Print exactly the lines from the first one down to the line that contains "link(bpy.data.objects.new('felt_cover', me), be)", both included, and skip the pictures.

(Provided data):

______

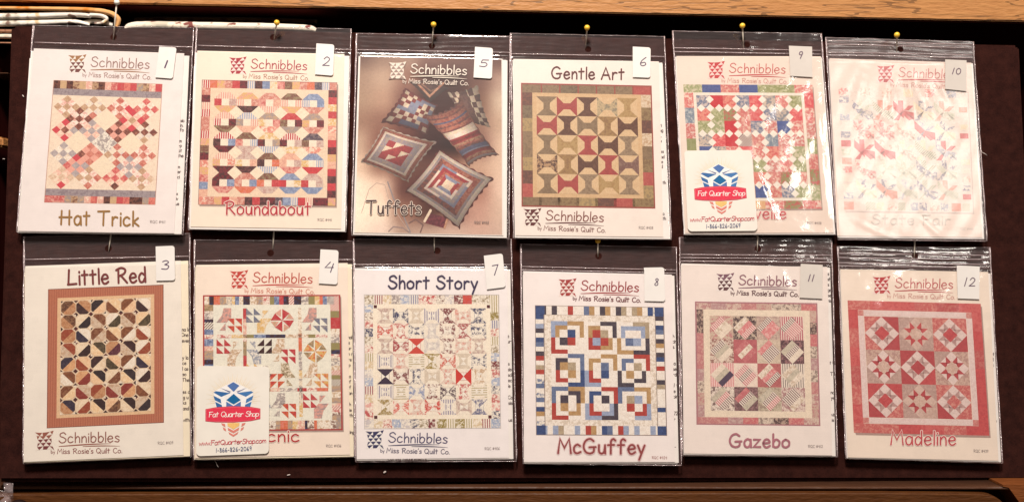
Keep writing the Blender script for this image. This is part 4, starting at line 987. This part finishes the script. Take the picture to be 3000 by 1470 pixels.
# ------------------------------------------------------------ felt board
TH = .012
bq = [(29,73),(2990,130),(3052,1409),(-14,1411)]
bp = [on(BOARD, x, y, 0) for x, y in bq]
bc = sum(bp)/4
FB = BOARD.copy(); FB[:3,3] = BOARD[:3,:3]@np.array([bc[0], bp[3][1], 0])
be = empty('display_board', FB, 'large dark brown felt covered board holding all the pattern packets', 'board')
off = np.array([bc[0], bp[3][1], 0])
P = [p-off for p in bp]
import bmesh
bm = bmesh.new()
vf = [bm.verts.new(tuple(p)) for p in P]; vb = [bm.verts.new((p[0], p[1], -TH)) for p in P]
bm.faces.new(vf[::-1]); bm.faces.new(vb)
for i in range(4): bm.faces.new([vf[i], vf[(i+1)%4], vb[(i+1)%4], vb[i]])
bmesh.ops.recalc_face_normals(bm, faces=bm.faces)
bmesh.ops.bevel(bm, geom=list(bm.edges), offset=.0035, segments=4, affect='EDGES')
me = bpy.data.meshes.new('felt_cover'); bm.to_mesh(me); bm.free(); me.materials.append(M_FELT)
link(bpy.data.objects.new('felt_cover', me), be)

# lint on the felt
M_LINT = m_plain('lint_white', (230,214,204), .9, .1)
def lint(px, py, px2, py2, label, r=.0005, h=.0008):
    a = on(BOARD, px, py, h); b = on(BOARD, px2, py2, h); base = BOARD.copy(); base[:3,3] = BOARD[:3,:3]@a
    n = 5; pts = [(b-a)*k/n+np.array([0, 0, .0004*math.sin(k*2.2)]) for k in range(n+1)]
    o = tube('lint_fibre', pts, [r*(.5+.5*math.sin(math.pi*(k+.5)/(n+1))) for k in range(n+1)], M_LINT, None, 6)
    o.matrix_world = Matrix([list(map(float, r_)) for r_ in base]); o['label'] = label; o['category'] = 'lint'; o['group'] = 'bits of lint on the felt'
lint(66,279,70,285,'white lint speck on the felt left of packet 1')
lint(841,1391,850,1389,'short pale lint bit on the felt below packet 4')
lint(1124,1384,1130,1380,'round white lint speck on the felt below packet 7', .0009)
lint(8,466,14,466,'tiny pale lint speck at the far left edge of the felt', .0004)
lint(2868,440,2893,456,'fine curved pale thread sticking out right of packet 10', .00030, .004)
lint(628,1345,640,1368,'brown wisp of thread hanging below packet 4', .00030, .003)

# ------------------------------------------------------------ shelf furniture around the board
yw = lambda px, py, y: tuple(wy(px, py, y))
def F4(o): return Matrix([list(map(float, r)) for r in o])
# world slope of the furniture in the picture: edges drop ~1.2 degrees to the right
ROLL = math.radians(1.15)
def plank(name, px0, py0, px1, py1, y0, y1, m, label=None, cat=None, st=False, bev=.002, roll=ROLL, parent=None):
    """board whose front face fills (px0,py0)-(px1,py1) on the plane y0 and runs back to y1, turned by roll about its front left bottom"""
    a = wy(px0, py1, y0); b = wy(px1, py0, y0)
    o = box(name, (0,0,0), (b[0]-a[0], y1-y0, b[2]-a[2]), m, parent, bev)
    o.location = a; o.rotation_euler = (0, roll, 0)
    if label: o['label'] = label; o['category'] = cat
    if st: o['kind'] = 'structure'
    return o
plank('shelf_plank', -500, -260, 3500, -6.5, .075, .34, M_WOODL, 'scratched light wood shelf plank running along the top of the picture', 'shelf', bev=.0012)
plank('underside_shade', -500, -20, 3500, -5, .05, .36, M_VOID, st=True, bev=0, roll=ROLL)  # added dark sheet under the plank, standing in for its shade
bpy.data.objects['underside_shade'].location = (wy(-500, -6.5, .075)[0], .0775, wy(-500, -6.5, .075)[2]-.0016); bpy.data.objects['underside_shade'].scale = (1, 1, .02)
plank('cabinet_back', -700, -400, 3700, 2200, .36, .38, M_VOID, st=True, roll=0, bev=0)
plank('cabinet_floor', -700, 1480, 3700, 1500, .030, .36, M_VOID, st=True, roll=0, bev=0)
# rail the board stands on, with rounded front lip
def rail():
    n = 14; prof = []
    # cross-section (y,z): flat top, rounded nose, back under
    for k in range(n+1):
        a = math.pi*k/n; prof.append((-.0022*math.sin(a)-.006, .0015*math.cos(a)))
    prof = [(.03, .0015)]+prof+[(.03, -.0015)]
    a = wy(-300, 1422, -.0280); b = wy(2950, 1423, -.0280)
    pts = [a+(b-a)*k/40 for k in range(41)]
    V = []; F = []
    for p in pts:
        for y, z in prof: V.append((p[0]-a[0], y, p[2]-a[2]+z))
    m = len(prof)
    for i in range(40):
        for k in range(m): F.append([i*m+k, i*m+(k+1)%m, (i+1)*m+(k+1)%m, (i+1)*m+k])
    F += [list(range(m)), list(range(40*m, 41*m))[::-1]]
    o = mesh('wooden_rail', V, F, M_RAIL, None, True); o.location = a+np.array([0, 0, 0])
    o['label'] = 'thin brown wooden lip running under the felt board'; o['category'] = 'rail'
rail()
# drawer front with rounded upper right corner, and the frame post at the right
def drawer():
    y = -.041; P = [(-300,1447),(900,1444),(1700,1443),(2560,1442),(2800,1444)]
    for k in range(9):
        a = math.pi/2*k/8; P.append((2880+72*math.sin(a), 1506-60*math.cos(a)))
    P += [(2990,1560),(3000,1700),(-300,1700)]
    o0 = wy(-300, 1700, y); V = []
    pts = [wy(x, yy, y)-o0 for x, yy in P]
    n = len(pts); V = [tuple(p) for p in pts]+[(p[0], .03, p[2]) for p in pts]
    F = [list(range(n))[::-1], list(range(n, 2*n))]+[[i, (i+1)%n, (i+1)%n+n, i+n] for i in range(n)]
    import bmesh
    me = bpy.data.meshes.new('drawer_front'); me.from_pydata(V, [], F); me.materials.append(M_WOODD)
    bm = bmesh.new(); bm.from_mesh(me); bmesh.ops.recalc_face_normals(bm, faces=bm.faces)
    bmesh.ops.bevel(bm, geom=[e for e in bm.edges if abs(e.verts[0].co.y) < 1e-6 and abs(e.verts[1].co.y) < 1e-6], offset=.0012, segments=3, affect='EDGES')
    bm.to_mesh(me); bm.free()
    o = link(bpy.data.objects.new('drawer_front', me)); o.location = o0
    o['label'] = 'brown wooden drawer front with a rounded corner along the bottom edge'; o['category'] = 'drawer front'
drawer()
def post():
    y = -.0370; P = [(2938,1418),(3300,1420),(3300,1700),(3080,1700),(3010,1510),(2985,1468),(2965,1440),(2955,1427),(2938,1424)]
    o0 = wy(3080, 1700, y); pts = [wy(x, yy, y)-o0 for x, yy in P]
    n = len(pts); V = [tuple(p) for p in pts]+[(p[0], .04, p[2]) for p in pts]
    F = [list(range(n))[::-1], list(range(n, 2*n))]+[[i, (i+1)%n, (i+1)%n+n, i+n] for i in range(n)]
    o = mesh('frame_post', V, F, m_wood('post_wood', (110,58,24), (146,84,42), 0)); o.location = o0
    o['label'] = 'lighter brown wooden frame corner at the lower right beside the drawer'; o['category'] = 'frame'
post()
M_DARKW = m_plain('shadowed_panel', (60,16,12), .9, .05)
plank('gap_back_panel', -300, 1380, 3300, 1600, -.006, .03, M_DARKW, st=True, roll=0, bev=0)
# shelf upright and small things at the far left
plank('side_upright', -420, 60, -10, 1500, .08, .35, M_VOID, st=True, roll=0)
plank('wooden_peg', -30, 401, 7, 430, .06, .10, M_WOODL, 'small light wooden block at the left edge beside the board', 'wooden block', roll=0)
plank('shelf_strip', -60, 213, 24, 217, .06, .12, M_RAIL, 'thin dark shelf strip at the left edge below the folded cloths', 'shelf strip', roll=0, bev=.0005)

# folded cloths on the shelf, upper left
def cloth_mat(name, base, spots, scale=60, thr=.57, stripes=None):
    t = NT(name); v = t.obj()
    n = t.noise(scale, 3, v, .6)
    col = c4(base)
    for k, sc_ in enumerate(spots):
        n = t.noise(scale*(1+.6*k), 2, t.n('ShaderNodeMapping', {'Vector':v, 'Location':(k*3.3, k*1.7, 0)}).outputs[0], .6)
        col = t.mix(t.ramp(n, thr, thr+.05), col, c4(sc_))
    weave = t.noise(900, 2, v)
    return t.pbr(col, .85, .1, t.math('ADD', t.noise(80, 3, v), t.math('MULTIPLY', weave, .3)), .6, .002, **{'Sheen Weight':.1})
def fold(name, pts, thick, y0, y1, m, parent=None, n=10):
    """a folded layer: a rounded band whose front edge follows pts (pixels) and that runs back on the shelf"""
    P = catmull([np.array(p, float) for p in pts], 6); V = []; F = []; rnd = random.Random(len(pts)*7+int(pts[0][1]))
    th = [np.interp(i/(len(P)-1), np.linspace(0, 1, len(thick)), thick) for i in range(len(P))]
    org = wy(P[0][0], P[0][1], y0)
    for i, p in enumerate(P):
        d = P[min(i+1, len(P)-1)]-P[max(i-1, 0)]; d = d/np.linalg.norm(d); nn = np.array([-d[1], d[0]])
        for k in range(n+1):
            a = math.pi*k/n; r = th[i]/2
            q = p+nn*r*math.cos(a)*(1+rnd.uniform(-.06, .06)); yy = y0-.004*math.sin(a)+.004
            V.append(wy(q[0], q[1], yy)-org)
        q = p-nn*th[i]/2; V.append(wy(q[0], q[1], y1)-org)
        q = p+nn*th[i]/2; V.append(wy(q[0], q[1], y1)-org)
    m_ = n+3
    for i in range(len(P)-1):
        for k in range(m_): F.append([i*m_+k, i*m_+(k+1)%m_, (i+1)*m_+(k+1)%m_, (i+1)*m_+k])
    F += [list(range(m_)), list(range((len(P)-1)*m_, len(P)*m_))[::-1]]
    o = mesh(name, V, F, m, parent, True)
    if parent is None: o.location = org
    else: o.location = org-np.array(parent['_o'])
    return o
def cloth(name, label, at, parts, group='folded cloths on the shelf behind the board'):
    o0 = wy(*at); e = bpy.data.objects.new(name, None); e.empty_display_size = .01; C.objects.link(e); e.location = o0
    e['label'] = label; e['category'] = 'folded fabric'; e['group'] = group; e['_o'] = [float(v) for v in o0]
    for p in parts: fold('folded_layer', *p, parent=e)
    del e['_o']
Mw = cloth_mat('white_print_cotton', (246,236,222), [(214,206,188),(228,196,150),(140,112,98)], 30, .56)
Mw2 = cloth_mat('ivory_print_cotton', (228,214,194), [(200,180,158),(190,196,176)], 30, .60)
Mo = cloth_mat('ochre_cotton', (216,150,84), [(200,116,30),(226,170,110)], 22, .52)
Mf = cloth_mat('floral_print_cotton', (240,228,206), [(206,196,176),(132,76,70)], 42, .56)
Mg = cloth_mat('dark_green_print', (62,44,26), [(44,20,16)], 60, .5)
Ml = cloth_mat('tan_linen', (168,120,92), [(130,84,64)], 90, .5)
cloth('ochre_fabric', 'ochre orange cloth folded over the top of the white stack at upper left', (0,30,.045),
      [([(-120,24),(60,25),(180,27),(262,30),(318,38),(345,56),(342,78)], [10,11,12,14,15,17,12], .058, .13, Mo)])
cloth('white_print_fabric', 'white printed cloth folded in thick rolls under the ochre one', (0,60,.045),
      [([(-120,50),(40,48),(120,46),(210,42),(250,44),(268,50)], [18,19,19,20,17,10], .060, .13, Mw),
       ([(262,44),(296,46),(312,56),(300,68),(276,70)], [14,15,13,12,7], .059, .13, Mw),
       ([(-120,72),(40,68),(130,66),(215,64),(262,74)], [20,20,19,16,8], .062, .13, Mw),
       ([(225,70),(280,64),(330,74)], [10,14,16], .065, .13, Mw)])
cloth('tan_linen_fabric', 'tan and cream cloths at the bottom of the stack left of the board corner', (0,96,.045),
      [([(-120,92),(-30,91),(40,92)], [12,12,12], .065, .13, Ml), ([(-120,108),(-30,107),(40,108)], [13,14,14], .063, .13, Mw2), ([(-120,124),(-30,126),(40,127)], [6,6,6], .065, .13, Ml)])
cloth('floral_fabric', 'floral cream cloth with maroon flowers showing over the board top between packets 1 and 2', (370,75,.05),
      [([(366,84),(386,77),(450,74),(560,76),(690,78),(800,80),(900,84),(925,90)], [8,22,22,22,22,22,20,14], .062, .15, Mf)])
cloth('dark_green_fabric', 'dark green cloth lying in shadow on top of the floral one', (380,60,.07),
      [([(392,58),(480,56),(650,57),(800,59),(930,64)], [10,12,13,13,12], .10, .18, Mg)])

# clear plastic bag corner and dark object, lower left
def scrap():
    y = -.056; P = [(-60,1406),(0,1409),(30,1412),(42,1420),(41,1448),(36,1475),(30,1500),(-60,1500)]
    o0 = wy(0, 1470, y); nx, ny = 16, 18; V = []
    for j in range(ny+1):
        for i in range(nx+1):
            u, v = i/nx, j/ny
            x = -60+(100-2*math.sin(v*9)-8*v*v)*u; yy = 1408+6*u*(1-v)+(100)*v
            V.append(wy(x, yy, y+.004*math.sin(u*9+v*7)+.003*math.sin(v*15-u*6))-o0)
    F = [[j*(nx+1)+i, (j+1)*(nx+1)+i, (j+1)*(nx+1)+i+1, j*(nx+1)+i+1] for j in range(ny) for i in range(nx)]
    o = mesh('plastic_bag', V, F, m_film('grey_plastic_film', .16, 2.5, .12, 60, .7), None, True); o.location = o0
    o['label'] = 'crumpled clear plastic bag corner at the lower left edge'; o['category'] = 'plastic bag'
    o = ball('bin_foot', (0,0,0), .0065, m_plain('black_plastic', (36,20,18), .5, .3)); o.location = wy(54, 1484, -.060); o.scale = (1.4, 1, 1)
    o['label'] = 'dark rounded foot cut off by the bottom edge at lower left'; o['category'] = 'foot'
scrap()
SC.cycles.transparent_max_bounces = 16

______

(Answer to this exercise):
Keep writing the Blender script for this image. This is part 4, starting at line 987. This part finishes the script. Take the picture to be 3000 by 1470 pixels.
# ------------------------------------------------------------ felt board
TH = .012
bq = [(29,73),(2990,130),(3052,1409),(-14,1411)]
bp = [on(BOARD, x, y, 0) for x, y in bq]
bc = sum(bp)/4
FB = BOARD.copy(); FB[:3,3] = BOARD[:3,:3]@np.array([bc[0], bp[3][1], 0])
be = empty('display_board', FB, 'large dark brown felt covered board holding all the pattern packets', 'board')
off = np.array([bc[0], bp[3][1], 0])
P = [p-off for p in bp]
import bmesh
bm = bmesh.new()
vf = [bm.verts.new(tuple(p)) for p in P]; vb = [bm.verts.new((p[0], p[1], -TH)) for p in P]
bm.faces.new(vf[::-1]); bm.faces.new(vb)
for i in range(4): bm.faces.new([vf[i], vf[(i+1)%4], vb[(i+1)%4], vb[i]])
bmesh.ops.recalc_face_normals(bm, faces=bm.faces)
bmesh.ops.bevel(bm, geom=list(bm.edges), offset=.0035, segments=4, affect='EDGES')
me = bpy.data.meshes.new('felt_cover'); bm.to_mesh(me); bm.free(); me.materials.append(M_FELT)
link(bpy.data.objects.new('felt_cover', me), be)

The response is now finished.